## Stated exercise:
Below is a listing to transcribe in full and exactly; keep the pictures out.

┌─ Recorded data

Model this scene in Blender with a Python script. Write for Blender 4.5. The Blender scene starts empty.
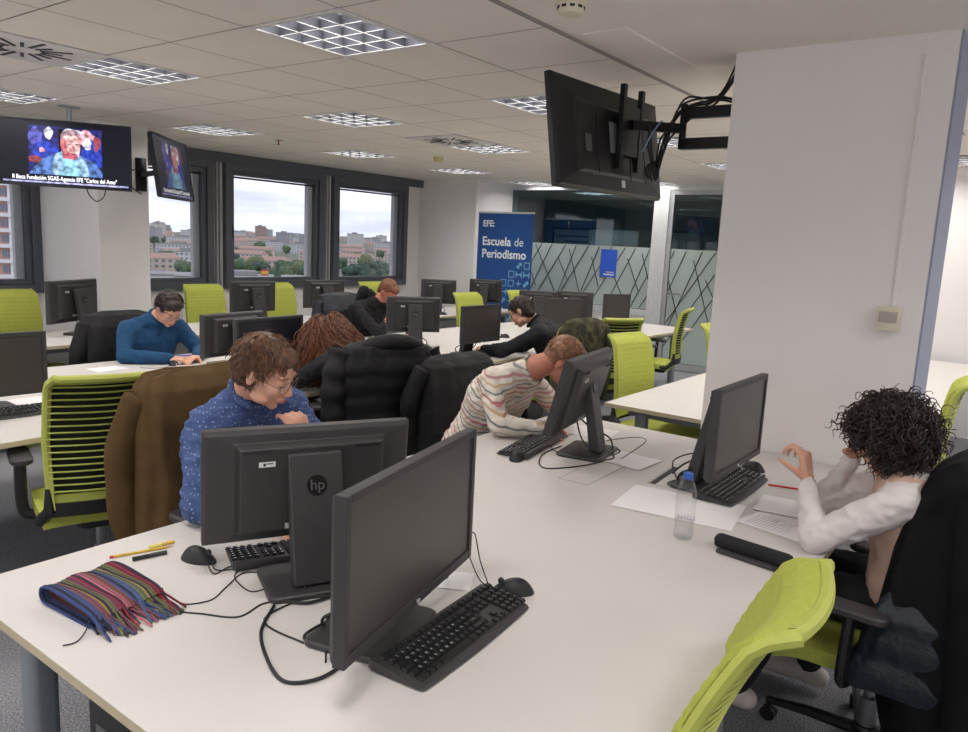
import bpy, bmesh, math, random
from mathutils import Vector as V, Matrix as M, Euler, noise
PI=math.pi; R=math.radians
rnd=random.Random(7)
SC=bpy.context.scene; COL=SC.collection
def lin(c):
    return tuple(((x/255)/12.92 if x/255<=.04045 else ((x/255+.055)/1.055)**2.4) for x in c)
# ------------------------------------------------------------------ materials
MATS={}
def mat(name,rgb,rough=.6,metal=0,var=.06,scale=30,bump=0,bscale=200,spec=.5,emit=None,es=1,coat=0,bd=.004):
    if name in MATS: return MATS[name]
    m=bpy.data.materials.new(name); m.use_nodes=True; nt=m.node_tree; b=nt.nodes['Principled BSDF']
    c=lin(rgb); tc=nt.nodes.new('ShaderNodeTexCoord')
    n=nt.nodes.new('ShaderNodeTexNoise'); n.inputs['Scale'].default_value=scale; n.inputs['Detail'].default_value=3
    nt.links.new(tc.outputs['Object'],n.inputs['Vector'])
    r=nt.nodes.new('ShaderNodeValToRGB'); r.color_ramp.elements[0].position=.3; r.color_ramp.elements[1].position=.7
    r.color_ramp.elements[0].color=(*[x*(1-var) for x in c],1); r.color_ramp.elements[1].color=(*[min(1,x*(1+var)) for x in c],1)
    nt.links.new(n.outputs['Fac'],r.inputs['Fac']); nt.links.new(r.outputs['Color'],b.inputs['Base Color'])
    b.inputs['Roughness'].default_value=rough; b.inputs['Metallic'].default_value=metal; b.inputs['Specular IOR Level'].default_value=spec
    b.inputs['Coat Weight'].default_value=coat
    if emit: b.inputs['Emission Color'].default_value=(*lin(emit),1); b.inputs['Emission Strength'].default_value=es
    if bump:
        n2=nt.nodes.new('ShaderNodeTexNoise'); n2.inputs['Scale'].default_value=bscale; nt.links.new(tc.outputs['Object'],n2.inputs['Vector'])
        bp=nt.nodes.new('ShaderNodeBump'); bp.inputs['Strength'].default_value=bump; bp.inputs['Distance'].default_value=bd; n2.inputs['Detail'].default_value=5 if bd>.004 else 2
        nt.links.new(n2.outputs['Fac'],bp.inputs['Height']); nt.links.new(bp.outputs['Normal'],b.inputs['Normal'])
    MATS[name]=m; return m
def glassmat(name,rgb,refl=.06,rough=0.0,tint=.95):
    m=bpy.data.materials.new(name); m.use_nodes=True; nt=m.node_tree; nt.nodes.clear()
    o=nt.nodes.new('ShaderNodeOutputMaterial'); t=nt.nodes.new('ShaderNodeBsdfTransparent'); g=nt.nodes.new('ShaderNodeBsdfGlossy')
    t.inputs['Color'].default_value=(*[x*tint for x in lin(rgb)],1); g.inputs['Roughness'].default_value=rough
    f=nt.nodes.new('ShaderNodeLayerWeight'); f.inputs['Blend'].default_value=.5
    pw=nt.nodes.new('ShaderNodeMath'); pw.operation='POWER'; pw.inputs[1].default_value=4.5; nt.links.new(f.outputs['Facing'],pw.inputs[0])
    ml=nt.nodes.new('ShaderNodeMath'); ml.operation='MULTIPLY_ADD'; ml.inputs[1].default_value=.9; ml.inputs[2].default_value=refl; nt.links.new(pw.outputs[0],ml.inputs[0])
    mx=nt.nodes.new('ShaderNodeMixShader'); nt.links.new(ml.outputs[0],mx.inputs['Fac']); nt.links.new(t.outputs[0],mx.inputs[1]); nt.links.new(g.outputs[0],mx.inputs[2]); nt.links.new(mx.outputs[0],o.inputs[0])
    MATS[name]=m; return m
def grid_mat(name,rgb,fn):
    """material with a custom node tail: fn(nt, b, tc) """
    m=mat(name,rgb); nt=m.node_tree; fn(nt,nt.nodes['Principled BSDF'],[n for n in nt.nodes if n.type=='TEX_COORD'][0]); return m
white=mat('white_laminate',(203,198,193),.42,var=.012,scale=4)
edge=mat('edge_banding',(196,182,150),.5,var=.05,scale=20)
wallm=mat('wall_paint',(236,232,229),.75,var=.015,scale=2,bump=.05,bscale=80)
pillm=mat('pillar_paint',(238,233,229),.7,var=.02,scale=1.5,bump=.08,bscale=60)
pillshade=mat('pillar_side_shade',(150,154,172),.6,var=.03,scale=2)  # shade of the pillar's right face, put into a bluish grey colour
alu=mat('grey_aluminium',(178,180,182),.4,.35,var=.03)
darkframe=mat('window_frame_grey',(86,90,97),.45,.1,var=.04)
blk=mat('black_plastic',(24,24,25),.42,var=.1,bump=.08,bscale=500)
blk2=mat('charcoal_plastic',(54,51,52),.45,var=.06,bump=.05,bscale=400)
blkm=mat('black_metal',(20,20,21),.4,.3,var=.1)
scrm=mat('dark_screen',(64,59,57),.3,var=.02,scale=2)
scrb=mat('blue_dark_screen',(26,28,36),.3,var=.03,scale=2)
green=mat('lime_fabric',(172,179,76),.85,var=.07,scale=60,bump=.25,bscale=300)
greenf=mat('lime_frame',(172,179,82),.6,var=.04)
dkmesh=mat('dark_mesh',(22,26,14),.9,var=.2,scale=200)
steel=mat('steel',(150,150,152),.3,.8)
legm=mat('desk_leg_metal',(146,152,158),.4,.45,var=.03)
tray=mat('dark_tray',(28,30,33),.55)
paper=mat('paper',(236,232,232),.7,var=.01)
stick=mat('white_sticker',(225,225,222),.5,var=.02)
prn=mat('print_black',(30,30,32),.6)
silver=mat('logo_silver',(120,118,118),.35,.6)
keyc=mat('key_caps',(22,22,23),.45,var=.1)
leg_w=mat('key_legend',(235,236,238),.5)
skin=mat('skin',(212,158,132),.5,var=.06,scale=25,bump=.06,bscale=300)
skin2=mat('skin_ruddy',(196,128,104),.5,var=.08,scale=25,bump=.06,bscale=300)
lipm=mat('lip_pink',(176,98,88),.45)
wire=mat('gold_wire',(120,100,86),.35,.6)
lens=glassmat('lens_glass',(255,255,255))
pane=glassmat('pane_glass',(250,252,254),refl=.03)
officeglass=glassmat('office_glass',(196,212,216),refl=.07,tint=.95)
beige=mat('beige_plastic',(222,214,190),.5,var=.02)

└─

## Result of this task:
Model this scene in Blender with a Python script. Write for Blender 4.5. The Blender scene starts empty.
import bpy, bmesh, math, random
from mathutils import Vector as V, Matrix as M, Euler, noise
PI=math.pi; R=math.radians
rnd=random.Random(7)
SC=bpy.context.scene; COL=SC.collection
def lin(c):
    return tuple(((x/255)/12.92 if x/255<=.04045 else ((x/255+.055)/1.055)**2.4) for x in c)
# ------------------------------------------------------------------ materials
MATS={}
def mat(name,rgb,rough=.6,metal=0,var=.06,scale=30,bump=0,bscale=200,spec=.5,emit=None,es=1,coat=0,bd=.004):
    if name in MATS: return MATS[name]
    m=bpy.data.materials.new(name); m.use_nodes=True; nt=m.node_tree; b=nt.nodes['Principled BSDF']
    c=lin(rgb); tc=nt.nodes.new('ShaderNodeTexCoord')
    n=nt.nodes.new('ShaderNodeTexNoise'); n.inputs['Scale'].default_value=scale; n.inputs['Detail'].default_value=3
    nt.links.new(tc.outputs['Object'],n.inputs['Vector'])
    r=nt.nodes.new('ShaderNodeValToRGB'); r.color_ramp.elements[0].position=.3; r.color_ramp.elements[1].position=.7
    r.color_ramp.elements[0].color=(*[x*(1-var) for x in c],1); r.color_ramp.elements[1].color=(*[min(1,x*(1+var)) for x in c],1)
    nt.links.new(n.outputs['Fac'],r.inputs['Fac']); nt.links.new(r.outputs['Color'],b.inputs['Base Color'])
    b.inputs['Roughness'].default_value=rough; b.inputs['Metallic'].default_value=metal; b.inputs['Specular IOR Level'].default_value=spec
    b.inputs['Coat Weight'].default_value=coat
    if emit: b.inputs['Emission Color'].default_value=(*lin(emit),1); b.inputs['Emission Strength'].default_value=es
    if bump:
        n2=nt.nodes.new('ShaderNodeTexNoise'); n2.inputs['Scale'].default_value=bscale; nt.links.new(tc.outputs['Object'],n2.inputs['Vector'])
        bp=nt.nodes.new('ShaderNodeBump'); bp.inputs['Strength'].default_value=bump; bp.inputs['Distance'].default_value=bd; n2.inputs['Detail'].default_value=5 if bd>.004 else 2
        nt.links.new(n2.outputs['Fac'],bp.inputs['Height']); nt.links.new(bp.outputs['Normal'],b.inputs['Normal'])
    MATS[name]=m; return m
def glassmat(name,rgb,refl=.06,rough=0.0,tint=.95):
    m=bpy.data.materials.new(name); m.use_nodes=True; nt=m.node_tree; nt.nodes.clear()
    o=nt.nodes.new('ShaderNodeOutputMaterial'); t=nt.nodes.new('ShaderNodeBsdfTransparent'); g=nt.nodes.new('ShaderNodeBsdfGlossy')
    t.inputs['Color'].default_value=(*[x*tint for x in lin(rgb)],1); g.inputs['Roughness'].default_value=rough
    f=nt.nodes.new('ShaderNodeLayerWeight'); f.inputs['Blend'].default_value=.5
    pw=nt.nodes.new('ShaderNodeMath'); pw.operation='POWER'; pw.inputs[1].default_value=4.5; nt.links.new(f.outputs['Facing'],pw.inputs[0])
    ml=nt.nodes.new('ShaderNodeMath'); ml.operation='MULTIPLY_ADD'; ml.inputs[1].default_value=.9; ml.inputs[2].default_value=refl; nt.links.new(pw.outputs[0],ml.inputs[0])
    mx=nt.nodes.new('ShaderNodeMixShader'); nt.links.new(ml.outputs[0],mx.inputs['Fac']); nt.links.new(t.outputs[0],mx.inputs[1]); nt.links.new(g.outputs[0],mx.inputs[2]); nt.links.new(mx.outputs[0],o.inputs[0])
    MATS[name]=m; return m
def grid_mat(name,rgb,fn):
    """material with a custom node tail: fn(nt, b, tc) """
    m=mat(name,rgb); nt=m.node_tree; fn(nt,nt.nodes['Principled BSDF'],[n for n in nt.nodes if n.type=='TEX_COORD'][0]); return m
white=mat('white_laminate',(203,198,193),.42,var=.012,scale=4)
edge=mat('edge_banding',(196,182,150),.5,var=.05,scale=20)
wallm=mat('wall_paint',(236,232,229),.75,var=.015,scale=2,bump=.05,bscale=80)
pillm=mat('pillar_paint',(238,233,229),.7,var=.02,scale=1.5,bump=.08,bscale=60)
pillshade=mat('pillar_side_shade',(150,154,172),.6,var=.03,scale=2)  # shade of the pillar's right face, put into a bluish grey colour
alu=mat('grey_aluminium',(178,180,182),.4,.35,var=.03)
darkframe=mat('window_frame_grey',(86,90,97),.45,.1,var=.04)
blk=mat('black_plastic',(24,24,25),.42,var=.1,bump=.08,bscale=500)
blk2=mat('charcoal_plastic',(54,51,52),.45,var=.06,bump=.05,bscale=400)
blkm=mat('black_metal',(20,20,21),.4,.3,var=.1)
scrm=mat('dark_screen',(64,59,57),.3,var=.02,scale=2)
scrb=mat('blue_dark_screen',(26,28,36),.3,var=.03,scale=2)
green=mat('lime_fabric',(172,179,76),.85,var=.07,scale=60,bump=.25,bscale=300)
greenf=mat('lime_frame',(172,179,82),.6,var=.04)
dkmesh=mat('dark_mesh',(22,26,14),.9,var=.2,scale=200)
steel=mat('steel',(150,150,152),.3,.8)
legm=mat('desk_leg_metal',(146,152,158),.4,.45,var=.03)
tray=mat('dark_tray',(28,30,33),.55)
paper=mat('paper',(236,232,232),.7,var=.01)
stick=mat('white_sticker',(225,225,222),.5,var=.02)
prn=mat('print_black',(30,30,32),.6)
silver=mat('logo_silver',(120,118,118),.35,.6)
keyc=mat('key_caps',(22,22,23),.45,var=.1)
leg_w=mat('key_legend',(235,236,238),.5)
skin=mat('skin',(212,158,132),.5,var=.06,scale=25,bump=.06,bscale=300)
skin2=mat('skin_ruddy',(196,128,104),.5,var=.08,scale=25,bump=.06,bscale=300)
lipm=mat('lip_pink',(176,98,88),.45)
wire=mat('gold_wire',(120,100,86),.35,.6)
lens=glassmat('lens_glass',(255,255,255))
pane=glassmat('pane_glass',(250,252,254),refl=.03)
officeglass=glassmat('office_glass',(196,212,216),refl=.07,tint=.95)
beige=mat('beige_plastic',(222,214,190),.5,var=.02)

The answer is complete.